En faisant l’analyse de mes expériences de pratique de l’altruisme, et après relecture de l’excellente trilogie d’articles sur le sujet, j’en ai tiré quelques conclusions (personnelles bien entendu) :
- être altruiste, c’est agir dans l’intérêt d’autrui, ce qui me parait être une idée plus générale que celle de « défendre le droit d’autrui » qui s’applique plutôt à des cas particuliers, le droit d’autrui n’étant pas nécessairement bafoué dans toutes les occasions qui s’offrent à nous de pratiquer l’altruisme. Quand à l’extrait de parole « donner toujours à l’intérêt d’autrui la priorité sur son propre intérêt », je le comprends dans le sens où un acte altruisme nous coute en général quelque chose, comme l’a précisé l’auteur dans un de ses commentaires : si je fais le choix de configurer le boitier TNT de ma voisine âgée de 85 ans et que je sais que je vais y passer une heure pour lui expliquer le fonctionnement, cela va me couter en dépense d’énergie mentale, et je vais le prendre sur mon temps personnel. Quand je cherche à défendre une personne que l’on critique (cf. exemple de B. Grandadam), je passe du temps à réfléchir à la stratégie de défense, je prends le risque d’écorner ma propre image, etc. tout cela me coute ! Maintenant de là à en conclure qu’un acte altruiste doit nécessairement nous couter en retour…

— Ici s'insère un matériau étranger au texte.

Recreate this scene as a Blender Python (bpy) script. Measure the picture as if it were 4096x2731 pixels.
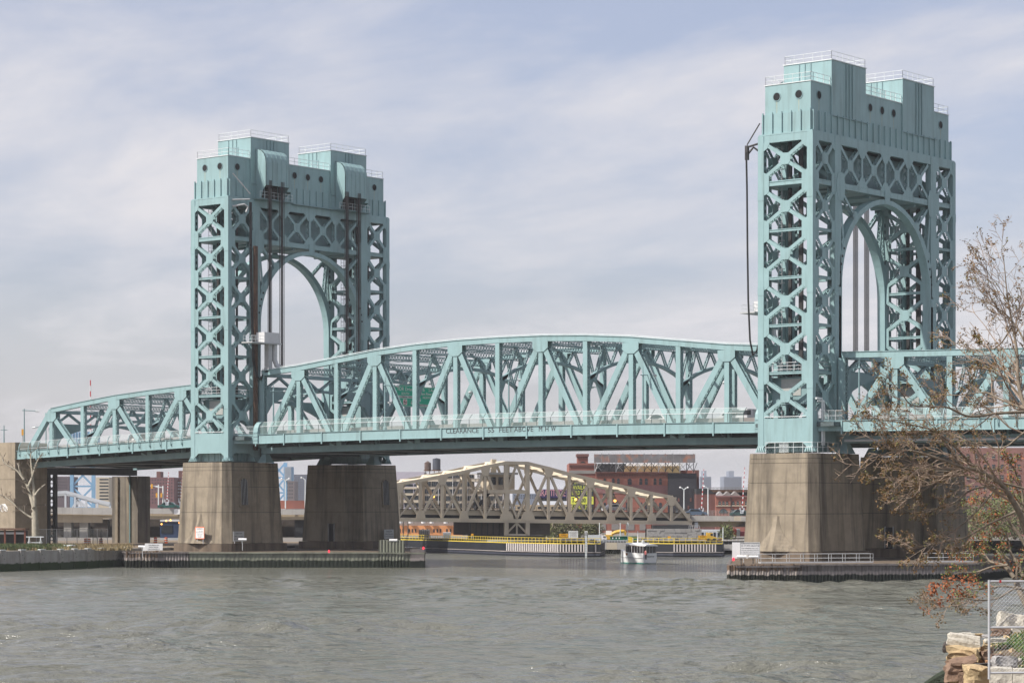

- autre constat : agir dans l’intérêt d’autrui, ce n’est pas chercher à lui plaire ou aller dans son sens, du moins pas toujours. Expérience personnelle : des collègues souhaitent passer un examen professionnel mais n’ont aucune envie de faire l’effort de le préparer. Cela faisait quelques années qu’ils se portaient candidat, mais ils le rataient à chaque passage. Je leur ai alors proposé de les « former », en partageant avec eux la méthode que j’avais moi-même utilisée pour y parvenir. Au départ, le programme de travail ne leur plaisait pas du tout, certains ne venaient pas aux rendez-vous que l’on s’était fixé durant la pause déjeuner. Il a alors fallu les motiver, les encourager, les persuader qu’ils étaient capables de réaliser ce travail. Souvent il a fallu être ferme, employer des mots un peu durs – mais pas trop quand même ! – au risque de les heurter, de les dégouter, mais toujours dans le but de les inciter à travailler pour qu’ils réussissent. Cela nécessitait de faire preuve de finesse car il ne fallait pas que je leur donne l’impression de leur forcer la main, que j’agissais dans un intérêt personnel dont la finalité leur aurait échappé. C’est dans ce contexte que le « bon Samaritain » n’a absolument plus rien à voir avec la bonne poire ou le naïf, mais serait plutôt une personne qui cherche à agir fermement dans l’intérêt d’autrui, tout en sachant (ou plutôt en essayant de) faire preuve de finesse et de calcul le cas échéant.
- ainsi, agir dans l’intérêt d’autrui, mais sans nécessairement chercher à lui plaire, c’est souvent prendre le risque qu’il ne le comprenne pas de la même manière, ou ne remarque pas d’emblée notre intention bienveillante et ‘‘désintéressée’’. Cela peut effectivement paraître étrange d’avoir en face de soi une personne qui insiste pour que nous réussissions un examen professionnel, surtout de nos jours, dans notre société occidentale très individualiste. Dans la première expérience d’Ostad Elahi, on retrouve aussi cette idée : si la paysanne avait été un peu moins naïve, elle aurait pu réagir négativement à l’idée qu’un homme l’accompagne ainsi jusqu’au cabinet du médecin. Elle aurait pu penser que cet homme souhaitait en réalité l’emmener ailleurs, dans un endroit qui lui aurait été préjudiciable, voire fatal, etc., et finalement refuser sa compagnie. J’ai constaté que lorsque je persévérais à agir dans l’intérêt d’autrui, me venaient souvent à l’esprit des pensées du genre : « mais que va-t-il (l’autre) finir par penser ? », « ça fait bizarre une personne qui insiste comme cela… », « je risque de gâcher ma relation… », etc. Ces pensées ont souvent tendance à démotiver et donner un coup d’arrêt à notre élan altruiste. On pourrait penser qu’elles sont à ranger dans la catégorie des pensées négatives mais en réalité elles ont une utilité : elles permettent de remettre en question notre stratégie d’agir dans l’intérêt d’autrui et d’affiner cette stratégie afin d’éviter justement de gâcher l’acte altruiste en donnant l’impression de forcer la main aux autres ou d’agir dans un intérêt douteux.